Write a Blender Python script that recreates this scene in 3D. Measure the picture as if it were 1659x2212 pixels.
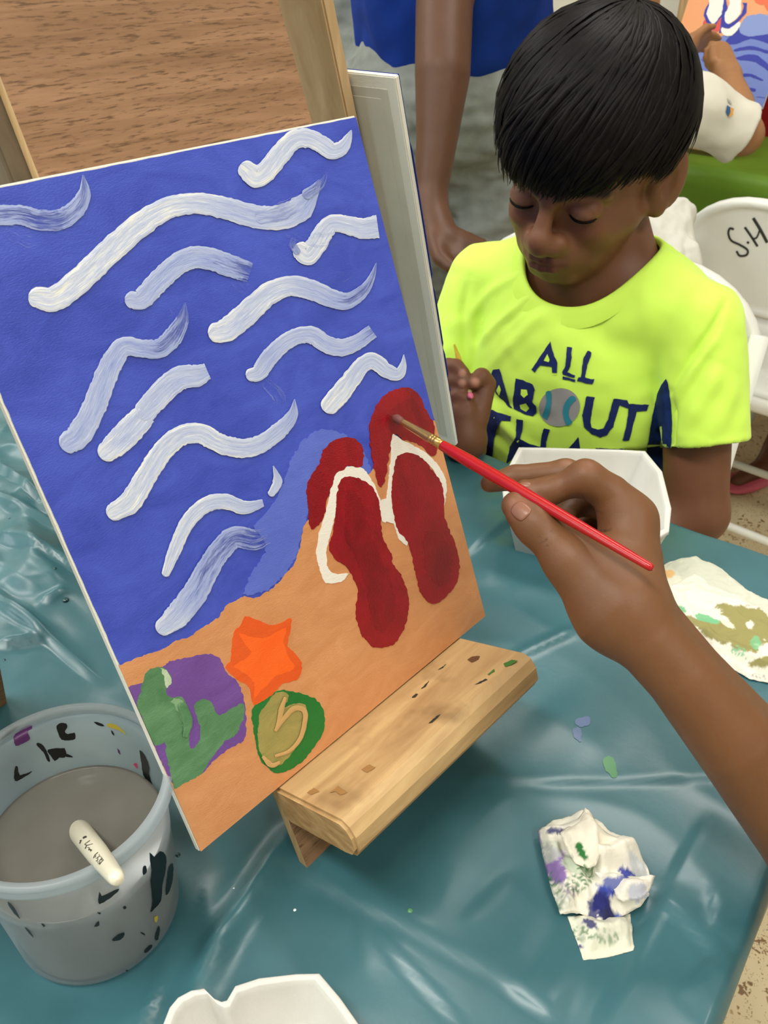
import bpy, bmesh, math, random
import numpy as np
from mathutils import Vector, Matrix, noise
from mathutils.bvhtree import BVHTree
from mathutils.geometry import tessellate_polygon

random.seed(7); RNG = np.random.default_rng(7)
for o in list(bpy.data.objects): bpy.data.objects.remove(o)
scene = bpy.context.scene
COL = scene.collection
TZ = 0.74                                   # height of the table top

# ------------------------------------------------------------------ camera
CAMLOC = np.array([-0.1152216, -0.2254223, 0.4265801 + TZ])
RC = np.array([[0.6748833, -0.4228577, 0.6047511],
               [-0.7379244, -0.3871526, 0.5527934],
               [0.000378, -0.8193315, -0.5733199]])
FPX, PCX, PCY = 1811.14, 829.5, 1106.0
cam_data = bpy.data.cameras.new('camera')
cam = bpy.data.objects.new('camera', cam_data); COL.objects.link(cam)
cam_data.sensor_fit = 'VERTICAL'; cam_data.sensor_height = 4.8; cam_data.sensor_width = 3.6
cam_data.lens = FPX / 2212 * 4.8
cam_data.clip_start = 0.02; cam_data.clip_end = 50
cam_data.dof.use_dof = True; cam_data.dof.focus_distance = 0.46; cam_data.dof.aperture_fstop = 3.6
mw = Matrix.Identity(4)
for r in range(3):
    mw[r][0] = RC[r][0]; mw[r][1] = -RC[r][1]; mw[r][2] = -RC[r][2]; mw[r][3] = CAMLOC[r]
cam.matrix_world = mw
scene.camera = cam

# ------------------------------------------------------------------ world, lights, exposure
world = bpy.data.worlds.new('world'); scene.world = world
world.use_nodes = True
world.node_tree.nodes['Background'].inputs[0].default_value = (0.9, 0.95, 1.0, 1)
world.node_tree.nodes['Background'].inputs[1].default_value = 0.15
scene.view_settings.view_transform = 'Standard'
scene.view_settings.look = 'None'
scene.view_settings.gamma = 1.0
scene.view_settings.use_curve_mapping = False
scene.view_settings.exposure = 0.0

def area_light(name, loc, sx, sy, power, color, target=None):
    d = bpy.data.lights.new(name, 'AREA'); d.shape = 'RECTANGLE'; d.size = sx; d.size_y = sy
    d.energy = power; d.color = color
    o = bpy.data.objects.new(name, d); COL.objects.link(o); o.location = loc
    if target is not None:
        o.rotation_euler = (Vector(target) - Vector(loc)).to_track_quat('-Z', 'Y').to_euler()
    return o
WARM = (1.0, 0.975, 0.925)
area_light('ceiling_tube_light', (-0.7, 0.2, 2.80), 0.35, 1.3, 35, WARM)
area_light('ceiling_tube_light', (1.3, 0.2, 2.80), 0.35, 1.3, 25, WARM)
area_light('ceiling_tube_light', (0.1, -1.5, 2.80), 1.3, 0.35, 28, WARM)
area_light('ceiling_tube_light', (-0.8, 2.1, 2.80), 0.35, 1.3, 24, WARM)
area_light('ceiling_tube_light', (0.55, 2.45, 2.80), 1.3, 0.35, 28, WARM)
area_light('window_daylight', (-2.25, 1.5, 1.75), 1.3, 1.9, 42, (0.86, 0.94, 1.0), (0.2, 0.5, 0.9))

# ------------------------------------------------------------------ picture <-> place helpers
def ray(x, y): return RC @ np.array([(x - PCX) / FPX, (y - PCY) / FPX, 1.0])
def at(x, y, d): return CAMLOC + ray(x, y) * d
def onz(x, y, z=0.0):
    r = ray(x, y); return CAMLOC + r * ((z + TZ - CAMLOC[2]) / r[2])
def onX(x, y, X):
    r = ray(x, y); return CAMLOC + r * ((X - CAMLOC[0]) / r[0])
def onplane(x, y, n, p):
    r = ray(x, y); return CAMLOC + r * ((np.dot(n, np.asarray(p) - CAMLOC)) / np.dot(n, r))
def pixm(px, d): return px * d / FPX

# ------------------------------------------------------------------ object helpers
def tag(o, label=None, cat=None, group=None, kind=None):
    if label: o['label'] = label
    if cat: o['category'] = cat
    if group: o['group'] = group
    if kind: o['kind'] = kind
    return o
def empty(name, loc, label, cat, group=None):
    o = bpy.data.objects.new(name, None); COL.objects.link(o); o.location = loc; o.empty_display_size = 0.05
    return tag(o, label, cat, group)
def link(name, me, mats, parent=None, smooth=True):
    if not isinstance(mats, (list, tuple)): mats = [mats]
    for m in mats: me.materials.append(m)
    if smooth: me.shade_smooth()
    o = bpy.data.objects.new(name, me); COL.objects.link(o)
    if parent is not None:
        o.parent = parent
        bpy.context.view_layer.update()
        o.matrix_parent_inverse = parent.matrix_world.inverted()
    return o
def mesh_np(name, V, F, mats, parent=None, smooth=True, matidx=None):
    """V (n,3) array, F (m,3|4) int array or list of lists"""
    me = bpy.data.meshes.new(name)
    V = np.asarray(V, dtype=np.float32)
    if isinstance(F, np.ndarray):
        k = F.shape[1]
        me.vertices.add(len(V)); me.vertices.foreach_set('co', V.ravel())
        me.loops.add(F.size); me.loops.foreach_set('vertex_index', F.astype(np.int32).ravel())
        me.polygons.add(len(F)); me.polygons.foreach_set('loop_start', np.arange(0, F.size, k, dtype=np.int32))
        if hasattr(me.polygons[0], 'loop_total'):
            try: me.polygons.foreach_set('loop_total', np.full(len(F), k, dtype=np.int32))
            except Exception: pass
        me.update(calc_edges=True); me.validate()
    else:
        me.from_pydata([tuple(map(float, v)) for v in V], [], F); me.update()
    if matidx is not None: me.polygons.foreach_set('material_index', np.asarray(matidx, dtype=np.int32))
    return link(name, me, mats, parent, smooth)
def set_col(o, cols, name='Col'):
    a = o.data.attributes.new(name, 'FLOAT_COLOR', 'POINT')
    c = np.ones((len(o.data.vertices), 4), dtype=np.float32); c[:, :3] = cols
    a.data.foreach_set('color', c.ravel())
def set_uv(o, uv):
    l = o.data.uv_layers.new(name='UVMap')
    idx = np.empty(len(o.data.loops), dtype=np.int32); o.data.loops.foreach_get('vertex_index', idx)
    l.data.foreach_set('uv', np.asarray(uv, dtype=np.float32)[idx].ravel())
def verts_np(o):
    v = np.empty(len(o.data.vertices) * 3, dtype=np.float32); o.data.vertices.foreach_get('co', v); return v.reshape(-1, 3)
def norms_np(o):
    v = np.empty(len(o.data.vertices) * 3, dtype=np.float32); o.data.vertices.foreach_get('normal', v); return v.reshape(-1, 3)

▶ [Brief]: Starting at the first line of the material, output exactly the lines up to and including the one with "scene.camera = cam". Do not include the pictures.

▶ [Expected answer]:
Write a Blender Python script that recreates this scene in 3D. Measure the picture as if it were 1659x2212 pixels.
import bpy, bmesh, math, random
import numpy as np
from mathutils import Vector, Matrix, noise
from mathutils.bvhtree import BVHTree
from mathutils.geometry import tessellate_polygon

random.seed(7); RNG = np.random.default_rng(7)
for o in list(bpy.data.objects): bpy.data.objects.remove(o)
scene = bpy.context.scene
COL = scene.collection
TZ = 0.74                                   # height of the table top

# ------------------------------------------------------------------ camera
CAMLOC = np.array([-0.1152216, -0.2254223, 0.4265801 + TZ])
RC = np.array([[0.6748833, -0.4228577, 0.6047511],
               [-0.7379244, -0.3871526, 0.5527934],
               [0.000378, -0.8193315, -0.5733199]])
FPX, PCX, PCY = 1811.14, 829.5, 1106.0
cam_data = bpy.data.cameras.new('camera')
cam = bpy.data.objects.new('camera', cam_data); COL.objects.link(cam)
cam_data.sensor_fit = 'VERTICAL'; cam_data.sensor_height = 4.8; cam_data.sensor_width = 3.6
cam_data.lens = FPX / 2212 * 4.8
cam_data.clip_start = 0.02; cam_data.clip_end = 50
cam_data.dof.use_dof = True; cam_data.dof.focus_distance = 0.46; cam_data.dof.aperture_fstop = 3.6
mw = Matrix.Identity(4)
for r in range(3):
    mw[r][0] = RC[r][0]; mw[r][1] = -RC[r][1]; mw[r][2] = -RC[r][2]; mw[r][3] = CAMLOC[r]
cam.matrix_world = mw
scene.camera = cam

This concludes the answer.